さらにホラーがつねに一定の人気があるということで2013年に「ブラックレーベル」を、中高生向けというより高校生・大学生・新社会人層向けのライト文芸レーベルとして、2015年に「スターツ出版文庫」を、ピンクレーベルよりも少しリアル寄りの、中学生が「先輩の先輩くらいにいそう!」と思えるような恋愛ものを好む読者のために2017年に「野いちご文庫」を創刊した。

人気ジャンル「恋愛」「泣ける」「怖い」「暴走族」!?

毎日新聞社と全国学校図書館協議会が毎年行っている「学校読書調査」を見ると、小学生女子が読んだ本の上位は『ヘレン・ケラー』『アンネ・フランク』『ナイチンゲール』『赤毛のアン』といった世界の偉人・女性編および児童文学のクラシックが並ぶ。

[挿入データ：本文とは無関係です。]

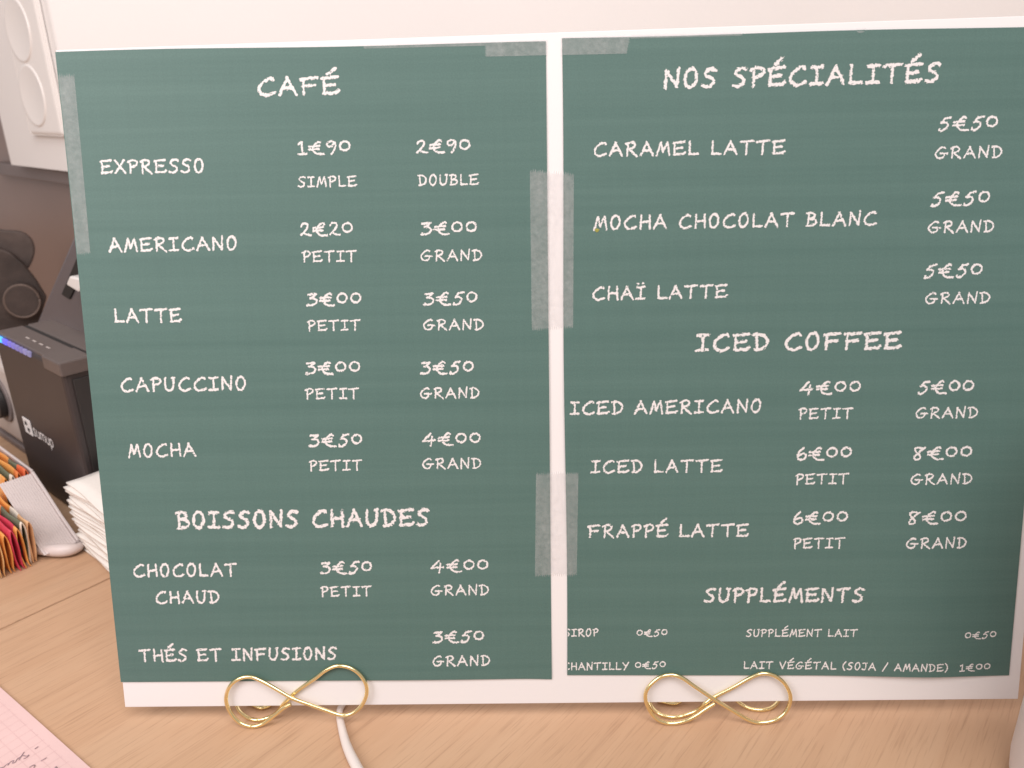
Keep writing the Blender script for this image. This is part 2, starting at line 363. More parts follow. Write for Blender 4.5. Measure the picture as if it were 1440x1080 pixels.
def chalk_cells(text, u0, v0, u1, v1, cap, bold, seed, clip_u=None):
    """strokes -> rough-edged distance field -> marching squares; returns verts (u, v) and faces, millimetres"""
    segs = []; x = 0.0; dig = any(ch in '0123456789' for ch in text)
    for ch in text:
        if ch == ' ': x += .66; continue
        w, st = G[ch]
        for s in st:
            for a, b in zip(s[:-1], s[1:]): segs.append((x + a[0], a[1], x + b[0], b[1]))
        x += w + (.22 if dig else .27)
    xs = [s[0] for s in segs] + [s[2] for s in segs]; xmin, xmax = min(xs), max(xs)
    L = math.hypot(u1 - u0, v1 - v0); sw = bold * cap; sx = (L - sw) / (xmax - xmin)
    cell = max(.085, min(.16, cap * .022))
    pad = sw
    nx = int((L + 2 * pad) / cell) + 2; ny = int((1.75 * cap + 2 * pad) / cell) + 2
    X = -pad + np.arange(nx) * cell; Y = -.25 * cap - pad * .5 + np.arange(ny) * cell
    D = np.full((ny, nx), 9.0)
    for a, b, c, d in segs:
        ax, ay, cx, cy = (a - xmin) * sx + sw / 2, b * (cap - sw) + sw / 2, (c - xmin) * sx + sw / 2, d * (cap - sw) + sw / 2
        i0 = max(0, int((min(ax, cx) - sw - X[0]) / cell)); i1 = min(nx, int((max(ax, cx) + sw - X[0]) / cell) + 2)
        j0 = max(0, int((min(ay, cy) - sw - Y[0]) / cell)); j1 = min(ny, int((max(ay, cy) + sw - Y[0]) / cell) + 2)
        if i1 <= i0 or j1 <= j0: continue
        gx, gy = np.meshgrid(X[i0:i1], Y[j0:j1])
        dx, dy = cx - ax, cy - ay; l2 = dx * dx + dy * dy + 1e-9
        t = np.clip(((gx - ax) * dx + (gy - ay) * dy) / l2, 0, 1)
        dd = np.hypot(gx - ax - t * dx, gy - ay - t * dy)
        # chalk drawn sideways is broader: level strokes come out a little thicker and rougher
        hor = abs(dx) / math.sqrt(l2)
        dd = dd * (1.06 - .16 * hor)
        D[j0:j1, i0:i1] = np.minimum(D[j0:j1, i0:i1], dd)
    gx, gy = np.meshgrid(X, Y)
    q = cap / 7.0
    n1 = vnoise(gx / (1.1 * q) + seed * 7.3, gy / (1.1 * q), seed); n2 = vnoise(gx / (.42 * q), gy / (.30 * q) + seed * 3.1, seed + 5); n3 = vnoise(gx / (.5 * q) - gy / (1.2 * q), gy / (.45 * q), seed + 9)
    n4 = vnoise(gx / (.20 * q), gy / (.16 * q) + seed * 5.7, seed + 17)
    F = sw / 2 * (.80 + .40 * n1) + (n2 - .5) * .58 * sw + (n4 - .5) * .30 * sw - D
    F = np.where((n3 > .84) & (D < .45 * sw), F - (n3 - .84) * 6 * sw, F)
    F = np.clip(F, -1, 1)
    ca, sa = (u1 - u0) / L, (v1 - v0) / L
    verts = []; faces = []
    def P(px, py):
        verts.append((u0 + px * ca - py * sa, v0 + px * sa + py * ca)); return len(verts) - 1
    ins = F > 0
    k = ins[:-1, :-1].astype(int) + ins[:-1, 1:] * 2 + ins[1:, 1:] * 4 + ins[1:, :-1] * 8
    if clip_u is not None:
        okc = (u0 + X[:-1]) > clip_u
        k = k * okc[None, :].astype(int)
    for j in range(ny - 1):
        i = 0; row = k[j]
        nz = np.nonzero(row)[0]
        if len(nz) == 0: continue
        i = nz[0]
        while i < nx - 1:
            c = row[i]
            if c == 0: i += 1; continue
            if c == 15:
                e = i
                while e < nx - 1 and row[e] == 15: e += 1
                faces.append((P(X[i], Y[j]), P(X[e], Y[j]), P(X[e], Y[j + 1]), P(X[i], Y[j + 1]))); i = e; continue
            cor = [(X[i], Y[j], F[j, i]), (X[i + 1], Y[j], F[j, i + 1]), (X[i + 1], Y[j + 1], F[j + 1, i + 1]), (X[i], Y[j + 1], F[j + 1, i])]
            poly = []
            for a in range(4):
                p, r = cor[a], cor[(a + 1) % 4]
                if p[2] > 0: poly.append((p[0], p[1]))
                if (p[2] > 0) != (r[2] > 0):
                    t = p[2] / (p[2] - r[2]); poly.append((p[0] + (r[0] - p[0]) * t, p[1] + (r[1] - p[1]) * t))
            if len(poly) >= 3: faces.append(tuple(P(*z) for z in poly))
            i += 1
    return verts, faces

# ---------------------------------------------------------------- the setting: countertop and walls
COUNTER_SEAM = ((-.109, .070), (.618, .786))
ct = mesh('countertop', [(-1.6, -.75, 0), (1.8, -.75, 0), (1.8, 1.2, 0), (-1.6, 1.2, 0), (-1.6, -.75, -.04), (1.8, -.75, -.04), (1.8, 1.2, -.04), (-1.6, 1.2, -.04)],
          [(0, 1, 2, 3), (7, 6, 5, 4), (0, 4, 5, 1), (1, 5, 6, 2), (2, 6, 7, 3), (3, 7, 4, 0)], WOOD)
tag(ct, kind='structure')
gx_, gy_ = .6181, .7861
sv = []
for t, w in ((-1.0, .0005), (1.3, .0005)):
    for s in (-1, 1): sv.append((-.109 + gx_ * t - gy_ * w * s, .070 + gy_ * t + gx_ * w * s, .0004))
sm_ = mesh('countertop_joint', sv, [(0, 1, 3, 2)], SEAM); tag(sm_, kind='structure')

ROT = -R_(40.0)                                       # the wall, the printer and the tea rack stand turned 40 degrees to the menu board
CA, SA = math.cos(R_(40.0)), math.sin(R_(40.0))
def AB(a, b, z=0.0): return Vector((a * CA + b * SA, -a * SA + b * CA, z))

def wall_block():
    # the upper white wall: socket face, corner, then the plain face behind the board
    c0 = AB(-.489, .222); l0 = AB(-.6807, .222)
    nrm = Vector((SA, CA, 0))
    outline = [l0, c0, Vector((2.6, c0.y, 0)), Vector((2.6, c0.y + .25, 0)), Vector((c0.x + .05, c0.y + .25, 0)), l0 + nrm * .05]
    bm = bmesh.new(); z0, z1 = .220, 1.5
    A = [bm.verts.new((p.x, p.y, z0)) for p in outline]; B = [bm.verts.new((p.x, p.y, z1)) for p in outline]
    n = len(outline); bm.faces.new(A); bm.faces.new(B[::-1])
    for i in range(n): bm.faces.new((A[i], B[i], B[(i + 1) % n], A[(i + 1) % n]))
    bmesh.ops.recalc_face_normals(bm, faces=bm.faces[:])
    bmesh.ops.bevel(bm, geom=[e for e in bm.edges if abs(e.verts[0].co.z - e.verts[1].co.z) > .1], offset=.002, segments=3, profile=.5, affect='EDGES')
    return bm
wl = from_bm('wall', wall_block(), WALLM); tag(wl, kind='structure')
lw = from_bm('lower_wall', prism_bm([(-1.7, 0), (-.462, 0), (-.462, .2195), (-.720, .2195), (-.720, .60), (-1.7, .60)], 'y', .252, .30), TAUPE, rot=(0, 0, ROT)); tag(lw, kind='structure')
lt = from_bm('wall_band', box_bm(-.80, -.462, .236, .2515, .2030, .2170, .001), MIDGREY, rot=(0, 0, ROT)); tag(lt, kind='structure')  # grey band just below the upper wall's lower edge
rw = from_bm('lower_back_wall', box_bm(-.24, 2.6, .500, .55, 0, .2195), WALLM); tag(rw, kind='structure')

# double socket plate with two round covers
sp = empty('socket_plate', AB(-.545, .222, .254), (0, 0, ROT))
tag(sp, 'white double socket plate with two round covers on the upper white wall', 'socket plate')
from_bm('plate', box_bm(-.043, .042, -.0055, -.0002, 0, .170, .0045, 4), PLASTIC_W, sp, smooth=False)
for zc in (.038, .098):
    V = []; F = []; n = 40; prof = [(.0295, -.0054), (.0290, -.0064), (.0275, -.0066), (.0262, -.0063), (.0, -.0062)]
    for r, y in prof:
        for k in range(n):
            a = 2 * math.pi * k / n; V.append((-.012 + r * math.cos(a), y, zc + r * math.sin(a)))
    for i in range(len(prof) - 1):
        for k in range(n): F.append((i * n + k, i * n + (k + 1) % n, (i + 1) * n + (k + 1) % n, (i + 1) * n + k))
    mesh('socket_cover', V, F, PLASTIC_W, sp, smooth=True)

# ---------------------------------------------------------------- menu board: card, two printed sheets, lettering, tape
LEAN = R_(78.5)
ORG = Vector((.217, -.00269, .0095675))                # middle of the board's lower edge; board axes: x right, y up the board, z towards the viewer
mb = empty('menu_board', ORG, (LEAN, 0, 0))
tag(mb, 'white board with two green chalk-lettered café menu sheets on gold stands', 'menu board')
def BL(u, v, n=0.0): return (u / 1000 - .217, (v + 13.5) / 1000, n / 1000)      # board millimetres -> the board's own frame
def BW(u, v, n=0.0): return mb.matrix_basis @ Vector(BL(u, v, n))
mb.matrix_basis = Matrix.Translation(ORG) @ Matrix.Rotation(LEAN, 4, 'X')
bb = prism_bm([(BL(.9, 0)[0], BL(0, -13.6)[1]), (BL(434, 0)[0], BL(0, -13.2)[1]), (BL(434, 0)[0], BL(0, 297.2)[1]), (BL(.2, 0)[0], BL(0, 291.4)[1])], 'z', -.003, 0, .0003)
from_bm('backing_board', bb, WHITE, mb)

SHEET = [((.4, 0.0), (209.8, 0.0), (209.8, 290.5), (.3, 290.5)), ((217.4, 1.6), (428.3, -.6), (427.6, 292.6), (216.6, 291.8))]
def sheet_h(s, u, v):
    """how far the paper stands off the card, millimetres"""
    u = np.asarray(u, float); v = np.asarray(v, float)
    h = .55 + .16 * np.sin(u / 47 + 1.3 * s) * np.sin(v / 39 + .7) + .10 * np.sin(v / 21 + u / 90)
    if s == 1:
        h = h + 2.0 * np.exp(-((u - 392) / 34) ** 2) * np.clip((150 - v) / 150, 0, 1) ** 1.6 * np.clip((430 - u) / 40, 0, 1) ** .6
        h = h + .5 * np.exp(-((u - 219) / 6) ** 2) * np.exp(-((v - 125) / 40) ** 2)
    else:
        h = h + .25 * np.exp(-((v - 288) / 12) ** 2) * np.exp(-((u - 45) / 40) ** 2) + .5 * np.exp(-((v - 0) / 12) ** 2) * np.exp(-((u - 150) / 45) ** 2)
    return h
sheets = []
for s, (c0, c1, c2, c3) in enumerate(SHEET):
    NU, NV = 84, 110; V = []; F = []
    for j in range(NV + 1):
        for i in range(NU + 1):
            a, b = i / NU, j / NV
            u = (c0[0] * (1 - a) + c1[0] * a) * (1 - b) + (c3[0] * (1 - a) + c2[0] * a) * b
            v = (c0[1] * (1 - a) + c1[1] * a) * (1 - b) + (c3[1] * (1 - a) + c2[1] * a) * b
            if s == 1 and i == 0: u += .35 * math.sin(v / 33) - .15
            if s == 0 and j == 0: v += -.5 * max(0, (u - 190) / 20) ** 2
            if j == NV: v += .25 * math.sin(u / 26 + s)
            V.append(BL(u, v, float(sheet_h(s, u, v))))
    for j in range(NV):
        for i in range(NU):
            k = j * (NU + 1) + i; F.append((k, k + 1, k + NU + 2, k + NU + 1))
    # paper thickness: a rim turned back towards the card
    rim = [i for i in range(NU + 1)] + [j * (NU + 1) + NU for j in range(1, NV + 1)] + [NV * (NU + 1) + i for i in range(NU - 1, -1, -1)] + [j * (NU + 1) for j in range(NV - 1, 0, -1)]
    base = len(V)
    for k in rim: x, y, z = V[k]; V.append((x, y, z)); V.append((x, y, z - .00014))
    for q in range(len(rim)):
        q2 = (q + 1) % len(rim); F.append((base + 2 * q2, base + 2 * q, base + 2 * q + 1, base + 2 * q2 + 1))
    o = mesh('menu_sheet', V, F, GREEN, mb, smooth=True)
    o['label'] = ('green sheet headed CAFÉ with hot drink prices', 'green sheet headed NOS SPÉCIALITÉS with iced drinks and extras')[s]
    sheets.append(o)
for idx, (s, role, text, u0, v0, u1, v1, cap) in enumerate(TEXT):
    bold = {'heading': .150, 'item_name': .140, 'price': .136, 'size_word': .136}[role]
    if cap < 4.2: bold = .14
    clip = 217.6 if text in ('SIROP', 'CHANTILLY') else None
    vs, fs = chalk_cells(text, u0, v0, u1, v1, cap, bold, idx + 1, clip)
    ua = np.array([p[0] for p in vs]); va = np.array([p[1] for p in vs]); hh = sheet_h(s, ua, va) + .09
    mesh(role, [BL(a, b, h) for a, b, h in zip(ua, va, hh)], fs, INK, sheets[s])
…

しかし中高生になるとそうした「親や教師が推薦した本」の存在感は薄れ、「自分で選んだ本」が上位に来るようになる。

中高生女子には、ジャンルで言えば、HoneyWorksの『告白予行練習』をはじめとする「恋愛もの」、住野よる『君の膵臓をたべたい』をはじめとする「泣ける」話、いしかわえみによる「りぼん」連載のホラーマンガのノベライズ『絶叫学級』などの「怖い」話が鉄板だ(『学校図書館』2018.11号)。

「野いちご」の人気カテゴリーは「切ない ピュア」「溺愛 日々」「涙 感動」「学園ホラー」」「暴走族 元姫」であり、こうした傾向とおおむね合致している。